Posted by: Dan Markel | May 21, 2008 1:57:18 PM
"Bestiality to my mind is a concern because we can't think of animals as consenting meaningfully... and it's the inherent coerciveness that seems problematic. But if that logic does the work, it should also suggest a principle of vegetarianism because animals also don't consent to their slaughter."
Dan, I'm inclined to agree with your account of why bestiality is a concern (animals can't meaningfully consent), but I don't see how that "suggest[s] a principle of vegetarianism." Consider: (1) adult people generally *can* meaningfully consent, but that capacity (even if exercised) doesn't alter our general objection to cannibalism; and (2) plants are even less able to consent meaningfully than are animals, yet that does not tend to create a basis for not eating them.
Put simply, the consent principle just doesn't seem applicable to debates over what it is morally (or otherwise) permissible for us to eat.

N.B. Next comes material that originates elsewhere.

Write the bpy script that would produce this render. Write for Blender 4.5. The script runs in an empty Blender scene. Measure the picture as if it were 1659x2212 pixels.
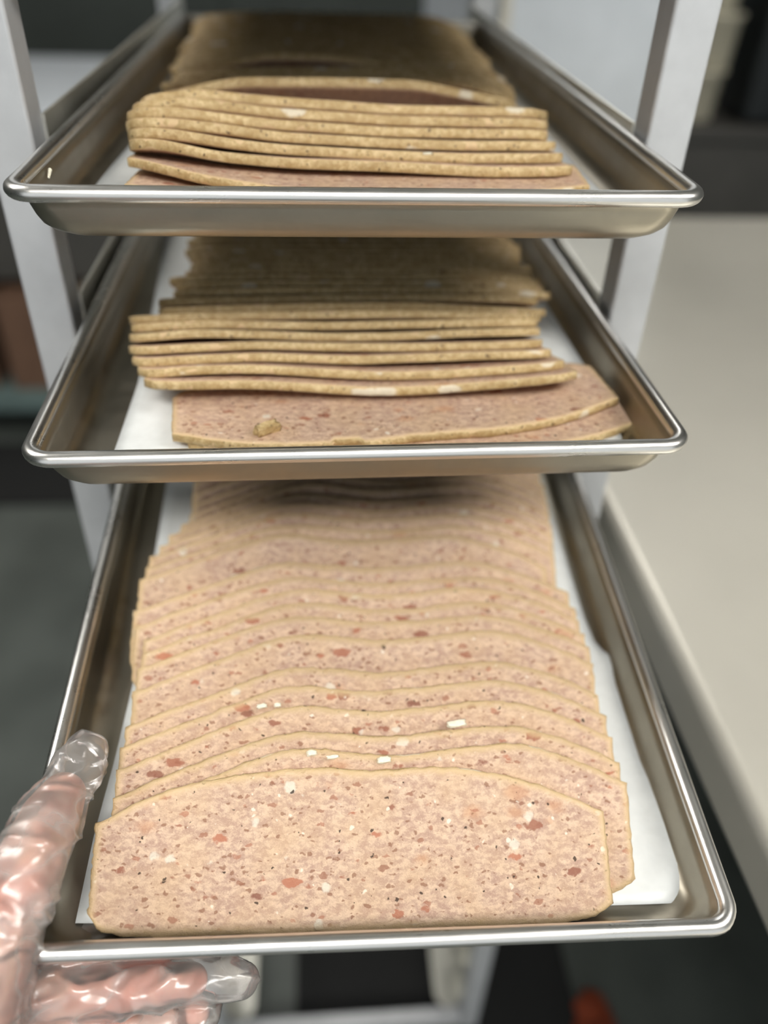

Extending the consent principle from bestiality to carnivorousness seems to push the principle beyond its conceptual utility -- over the conceptual ledge, as it were.
To be clear, I think there are powerful moral principles that one can invoke in favor of vegetarianism (though I am not currently a vegetarian myself), but I just don't think the incapacity-to-consent argument against bestiality is one of them.